Transatlantic migration flows have been the cradle of migration studies. The transatlantic migration system is by far the most developed and the busiest in the twenty-first century. As such it can serve as a laboratory for researchers to test hypotheses and look for trends that will define human mobility tomorrow. At the same time, this migration system has changed substantially over the decades, and diversification of migration flows is the rule, rather than the exception. The mobility of the highly skilled is a case in point – they are the dominant migrant group in the transatlantic space nowadays. They cross the Atlantic in both directions, in different ways: as economic immigrants, as temporary visitors, as service providers, as students and as spouses/partners. They use available opportunity structures and enjoy lower risk mobility for professional or individual development. If they decide to settle, it is often because of their consideration of the specific context: lifestyle, professional opportunities. The classic ideas of wage differentials are no longer a decisive factor shaping the decision to stay. Moreover, even if settled for several years or more, the transatlantic migrants are prone to secondary migrations, return or forward. This extreme mobility reflects the future of all global migrations.

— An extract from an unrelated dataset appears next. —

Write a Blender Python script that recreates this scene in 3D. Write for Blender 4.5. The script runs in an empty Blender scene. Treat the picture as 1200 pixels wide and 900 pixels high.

Since the research on transatlantic migrations has not yet been fully developed, we know very little about the actual economic impact the highly skilled might have on the economies at origin and destination. We know a lot about the state of collaboration and knowledge transfers between North America and Europe, but we cannot say with any certainty whether there is a brain drain or brain gain effect in this context. This is in contrast to studies on South-North migrations, where the impact of highly skilled migration is assessed in depth, especially on the countries of origin (see Chap. 3). This persistent gap in research is one of several that should be addressed in further research.